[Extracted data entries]
════════
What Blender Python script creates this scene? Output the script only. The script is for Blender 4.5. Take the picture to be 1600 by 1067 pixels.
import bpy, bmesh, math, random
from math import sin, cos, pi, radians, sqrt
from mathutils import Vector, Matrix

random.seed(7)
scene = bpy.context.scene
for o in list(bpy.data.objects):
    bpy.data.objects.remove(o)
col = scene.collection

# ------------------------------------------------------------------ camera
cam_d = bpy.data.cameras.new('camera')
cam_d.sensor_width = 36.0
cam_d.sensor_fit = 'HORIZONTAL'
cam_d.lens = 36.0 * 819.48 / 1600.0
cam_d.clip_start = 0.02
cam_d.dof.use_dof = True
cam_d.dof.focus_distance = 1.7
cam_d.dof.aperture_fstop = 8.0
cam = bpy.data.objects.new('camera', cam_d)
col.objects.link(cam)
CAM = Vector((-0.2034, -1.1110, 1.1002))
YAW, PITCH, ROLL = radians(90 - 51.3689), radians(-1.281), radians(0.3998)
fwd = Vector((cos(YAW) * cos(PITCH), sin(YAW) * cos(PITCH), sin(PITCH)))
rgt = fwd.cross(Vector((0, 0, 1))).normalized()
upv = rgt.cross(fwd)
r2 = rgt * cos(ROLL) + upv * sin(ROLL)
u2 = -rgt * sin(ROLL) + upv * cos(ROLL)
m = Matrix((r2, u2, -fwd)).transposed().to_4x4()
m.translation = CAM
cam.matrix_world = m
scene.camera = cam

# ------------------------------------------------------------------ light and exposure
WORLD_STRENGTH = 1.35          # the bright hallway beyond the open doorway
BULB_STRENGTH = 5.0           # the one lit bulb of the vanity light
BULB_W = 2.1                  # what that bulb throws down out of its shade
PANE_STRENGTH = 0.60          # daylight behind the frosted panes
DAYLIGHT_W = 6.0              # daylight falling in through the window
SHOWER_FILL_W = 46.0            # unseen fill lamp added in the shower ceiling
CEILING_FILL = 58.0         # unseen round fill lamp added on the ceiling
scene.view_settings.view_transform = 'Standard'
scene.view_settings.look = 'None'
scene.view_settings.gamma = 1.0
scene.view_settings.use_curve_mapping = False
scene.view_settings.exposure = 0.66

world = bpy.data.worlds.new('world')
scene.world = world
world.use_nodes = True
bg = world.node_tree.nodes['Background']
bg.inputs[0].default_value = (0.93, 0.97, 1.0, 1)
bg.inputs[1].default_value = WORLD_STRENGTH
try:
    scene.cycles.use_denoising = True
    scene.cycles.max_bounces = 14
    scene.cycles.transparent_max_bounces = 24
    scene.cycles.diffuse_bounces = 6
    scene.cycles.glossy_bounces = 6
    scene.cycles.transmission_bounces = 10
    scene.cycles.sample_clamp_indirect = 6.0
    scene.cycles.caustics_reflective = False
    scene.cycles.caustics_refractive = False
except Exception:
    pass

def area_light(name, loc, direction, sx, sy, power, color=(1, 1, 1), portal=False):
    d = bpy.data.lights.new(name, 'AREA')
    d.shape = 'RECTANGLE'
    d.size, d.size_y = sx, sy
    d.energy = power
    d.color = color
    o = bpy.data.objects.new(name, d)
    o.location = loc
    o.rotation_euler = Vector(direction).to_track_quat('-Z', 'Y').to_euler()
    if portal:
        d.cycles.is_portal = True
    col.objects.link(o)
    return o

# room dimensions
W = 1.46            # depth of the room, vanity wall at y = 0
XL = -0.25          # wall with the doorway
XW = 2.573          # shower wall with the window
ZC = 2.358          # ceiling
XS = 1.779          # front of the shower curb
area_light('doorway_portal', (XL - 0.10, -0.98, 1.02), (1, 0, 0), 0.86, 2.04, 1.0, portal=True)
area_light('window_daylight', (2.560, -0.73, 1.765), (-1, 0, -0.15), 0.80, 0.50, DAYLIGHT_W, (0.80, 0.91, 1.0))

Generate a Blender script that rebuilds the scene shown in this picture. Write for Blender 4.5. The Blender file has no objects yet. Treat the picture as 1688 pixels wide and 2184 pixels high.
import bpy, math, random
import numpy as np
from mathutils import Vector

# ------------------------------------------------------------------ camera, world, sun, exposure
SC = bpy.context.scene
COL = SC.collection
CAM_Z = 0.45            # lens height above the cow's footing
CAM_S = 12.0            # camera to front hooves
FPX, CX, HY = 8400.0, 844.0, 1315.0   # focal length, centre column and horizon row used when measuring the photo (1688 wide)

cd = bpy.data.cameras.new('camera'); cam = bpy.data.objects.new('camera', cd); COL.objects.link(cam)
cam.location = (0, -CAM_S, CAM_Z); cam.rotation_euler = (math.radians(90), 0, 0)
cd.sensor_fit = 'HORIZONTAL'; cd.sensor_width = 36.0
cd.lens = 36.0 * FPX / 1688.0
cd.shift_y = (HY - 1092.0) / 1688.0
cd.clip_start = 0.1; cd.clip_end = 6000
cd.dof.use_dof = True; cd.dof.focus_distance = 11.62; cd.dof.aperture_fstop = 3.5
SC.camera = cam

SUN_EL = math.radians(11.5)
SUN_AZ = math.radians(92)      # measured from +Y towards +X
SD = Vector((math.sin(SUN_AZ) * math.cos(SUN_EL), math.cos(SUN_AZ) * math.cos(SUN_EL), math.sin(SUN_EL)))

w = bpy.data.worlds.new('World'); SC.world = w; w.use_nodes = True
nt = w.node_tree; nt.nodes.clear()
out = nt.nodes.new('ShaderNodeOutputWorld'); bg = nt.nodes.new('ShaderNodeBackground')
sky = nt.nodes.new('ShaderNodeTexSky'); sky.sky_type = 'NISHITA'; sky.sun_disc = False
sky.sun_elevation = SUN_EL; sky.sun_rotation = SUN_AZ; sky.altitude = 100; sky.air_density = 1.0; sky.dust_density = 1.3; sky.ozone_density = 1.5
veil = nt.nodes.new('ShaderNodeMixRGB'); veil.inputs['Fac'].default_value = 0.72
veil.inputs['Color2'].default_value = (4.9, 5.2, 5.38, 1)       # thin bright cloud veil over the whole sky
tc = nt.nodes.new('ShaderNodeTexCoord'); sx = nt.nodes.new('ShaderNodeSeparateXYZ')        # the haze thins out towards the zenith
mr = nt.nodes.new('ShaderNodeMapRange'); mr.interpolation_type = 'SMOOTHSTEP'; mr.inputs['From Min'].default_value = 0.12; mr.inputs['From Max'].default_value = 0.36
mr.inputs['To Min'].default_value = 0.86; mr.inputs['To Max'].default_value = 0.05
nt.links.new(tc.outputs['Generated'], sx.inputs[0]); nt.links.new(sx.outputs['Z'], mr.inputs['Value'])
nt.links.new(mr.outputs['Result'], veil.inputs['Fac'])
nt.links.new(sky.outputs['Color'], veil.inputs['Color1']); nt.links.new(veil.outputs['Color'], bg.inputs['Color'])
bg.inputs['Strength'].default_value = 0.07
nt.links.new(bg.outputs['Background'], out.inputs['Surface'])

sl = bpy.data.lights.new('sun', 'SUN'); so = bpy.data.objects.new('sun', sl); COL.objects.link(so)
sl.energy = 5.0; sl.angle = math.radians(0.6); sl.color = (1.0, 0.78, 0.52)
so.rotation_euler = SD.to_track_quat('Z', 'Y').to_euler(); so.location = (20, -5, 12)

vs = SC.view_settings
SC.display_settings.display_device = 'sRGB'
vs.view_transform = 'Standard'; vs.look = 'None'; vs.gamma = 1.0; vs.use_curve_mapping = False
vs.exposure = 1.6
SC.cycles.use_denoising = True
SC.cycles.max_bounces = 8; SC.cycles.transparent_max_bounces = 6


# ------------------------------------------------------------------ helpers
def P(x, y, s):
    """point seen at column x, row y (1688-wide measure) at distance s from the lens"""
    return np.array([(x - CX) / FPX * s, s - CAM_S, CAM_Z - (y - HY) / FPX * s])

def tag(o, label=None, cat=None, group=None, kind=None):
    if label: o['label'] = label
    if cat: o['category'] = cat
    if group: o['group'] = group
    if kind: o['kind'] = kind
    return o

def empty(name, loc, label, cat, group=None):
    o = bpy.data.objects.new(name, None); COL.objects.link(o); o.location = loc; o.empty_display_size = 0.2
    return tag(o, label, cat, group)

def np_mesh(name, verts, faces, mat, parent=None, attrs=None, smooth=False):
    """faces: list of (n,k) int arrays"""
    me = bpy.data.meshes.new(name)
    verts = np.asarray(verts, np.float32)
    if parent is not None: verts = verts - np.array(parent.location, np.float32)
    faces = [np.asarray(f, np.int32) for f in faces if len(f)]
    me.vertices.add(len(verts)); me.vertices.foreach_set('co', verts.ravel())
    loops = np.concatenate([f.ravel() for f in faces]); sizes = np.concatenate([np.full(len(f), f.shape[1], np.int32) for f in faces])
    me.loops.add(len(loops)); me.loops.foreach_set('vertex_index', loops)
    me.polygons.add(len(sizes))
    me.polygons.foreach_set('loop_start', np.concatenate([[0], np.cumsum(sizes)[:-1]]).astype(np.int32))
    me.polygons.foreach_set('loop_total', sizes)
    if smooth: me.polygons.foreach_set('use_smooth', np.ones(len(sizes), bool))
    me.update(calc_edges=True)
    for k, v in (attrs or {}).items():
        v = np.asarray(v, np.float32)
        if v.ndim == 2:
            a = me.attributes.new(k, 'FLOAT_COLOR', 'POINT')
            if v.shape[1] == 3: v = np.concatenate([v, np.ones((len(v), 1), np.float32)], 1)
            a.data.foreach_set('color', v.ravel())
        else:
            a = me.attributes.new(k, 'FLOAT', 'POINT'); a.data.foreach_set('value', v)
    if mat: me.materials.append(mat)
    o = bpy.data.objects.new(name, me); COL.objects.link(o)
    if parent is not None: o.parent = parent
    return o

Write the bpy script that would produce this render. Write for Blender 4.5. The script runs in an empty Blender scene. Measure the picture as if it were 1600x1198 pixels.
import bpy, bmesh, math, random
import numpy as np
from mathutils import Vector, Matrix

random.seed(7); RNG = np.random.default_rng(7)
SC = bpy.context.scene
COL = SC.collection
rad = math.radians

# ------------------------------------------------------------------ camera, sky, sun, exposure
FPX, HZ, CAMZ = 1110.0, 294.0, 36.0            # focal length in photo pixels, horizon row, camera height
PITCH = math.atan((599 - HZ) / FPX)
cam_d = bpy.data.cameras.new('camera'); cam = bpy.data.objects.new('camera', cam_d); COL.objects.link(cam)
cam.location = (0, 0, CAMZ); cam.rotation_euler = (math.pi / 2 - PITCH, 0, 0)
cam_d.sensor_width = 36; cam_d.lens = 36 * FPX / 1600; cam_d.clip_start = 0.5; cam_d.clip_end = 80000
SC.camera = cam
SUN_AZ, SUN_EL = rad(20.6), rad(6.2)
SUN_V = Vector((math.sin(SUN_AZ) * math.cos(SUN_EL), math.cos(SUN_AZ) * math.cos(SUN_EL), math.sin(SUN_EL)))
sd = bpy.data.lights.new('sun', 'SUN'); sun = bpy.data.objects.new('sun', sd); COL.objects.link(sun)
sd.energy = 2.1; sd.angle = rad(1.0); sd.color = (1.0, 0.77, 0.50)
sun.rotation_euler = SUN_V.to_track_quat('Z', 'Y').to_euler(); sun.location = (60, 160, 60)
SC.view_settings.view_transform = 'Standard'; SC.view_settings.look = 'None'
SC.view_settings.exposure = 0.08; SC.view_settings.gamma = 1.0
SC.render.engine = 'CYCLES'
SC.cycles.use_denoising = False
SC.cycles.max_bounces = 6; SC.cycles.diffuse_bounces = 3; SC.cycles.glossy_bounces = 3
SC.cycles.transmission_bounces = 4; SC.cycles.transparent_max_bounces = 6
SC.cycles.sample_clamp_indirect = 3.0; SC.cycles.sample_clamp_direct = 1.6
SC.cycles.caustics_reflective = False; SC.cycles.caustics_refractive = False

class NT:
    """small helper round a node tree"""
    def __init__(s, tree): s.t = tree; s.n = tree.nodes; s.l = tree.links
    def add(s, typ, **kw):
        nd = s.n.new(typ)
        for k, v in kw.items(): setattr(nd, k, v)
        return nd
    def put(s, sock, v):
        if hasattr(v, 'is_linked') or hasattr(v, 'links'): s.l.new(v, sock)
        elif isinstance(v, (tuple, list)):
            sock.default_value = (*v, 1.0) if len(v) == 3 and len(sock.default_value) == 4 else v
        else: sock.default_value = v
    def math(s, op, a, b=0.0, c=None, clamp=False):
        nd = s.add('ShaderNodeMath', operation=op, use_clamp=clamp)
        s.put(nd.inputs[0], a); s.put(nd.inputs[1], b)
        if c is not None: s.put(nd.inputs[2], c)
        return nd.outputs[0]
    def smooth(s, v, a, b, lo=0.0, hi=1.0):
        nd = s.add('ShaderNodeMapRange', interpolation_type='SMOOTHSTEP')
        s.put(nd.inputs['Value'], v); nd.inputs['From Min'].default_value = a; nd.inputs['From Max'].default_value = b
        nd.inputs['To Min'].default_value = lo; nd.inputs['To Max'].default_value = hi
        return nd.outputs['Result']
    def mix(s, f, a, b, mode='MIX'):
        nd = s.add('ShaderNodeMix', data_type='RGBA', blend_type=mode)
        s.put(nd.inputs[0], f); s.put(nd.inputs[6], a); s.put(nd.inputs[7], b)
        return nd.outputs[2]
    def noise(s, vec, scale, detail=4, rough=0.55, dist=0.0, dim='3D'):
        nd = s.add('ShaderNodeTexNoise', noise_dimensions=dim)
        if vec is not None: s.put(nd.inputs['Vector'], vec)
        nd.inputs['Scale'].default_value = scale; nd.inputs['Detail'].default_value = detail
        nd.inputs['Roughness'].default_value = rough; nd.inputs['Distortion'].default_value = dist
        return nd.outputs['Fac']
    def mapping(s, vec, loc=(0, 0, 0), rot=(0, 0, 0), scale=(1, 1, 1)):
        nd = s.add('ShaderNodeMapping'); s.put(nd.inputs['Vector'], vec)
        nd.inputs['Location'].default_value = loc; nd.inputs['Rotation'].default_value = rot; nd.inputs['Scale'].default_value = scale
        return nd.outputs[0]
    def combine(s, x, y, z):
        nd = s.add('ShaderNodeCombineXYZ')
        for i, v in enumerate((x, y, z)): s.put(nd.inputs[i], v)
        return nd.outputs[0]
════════
● **Written exercise**: Nothing but the lines from the line that contains "Write the bpy" through the line that contains "rad = math.radians" should be given again, each exactly as it stands, both ends included.

● **Exercise response**:
Write the bpy script that would produce this render. Write for Blender 4.5. The script runs in an empty Blender scene. Measure the picture as if it were 1600x1198 pixels.
import bpy, bmesh, math, random
import numpy as np
from mathutils import Vector, Matrix

random.seed(7); RNG = np.random.default_rng(7)
SC = bpy.context.scene
COL = SC.collection
rad = math.radians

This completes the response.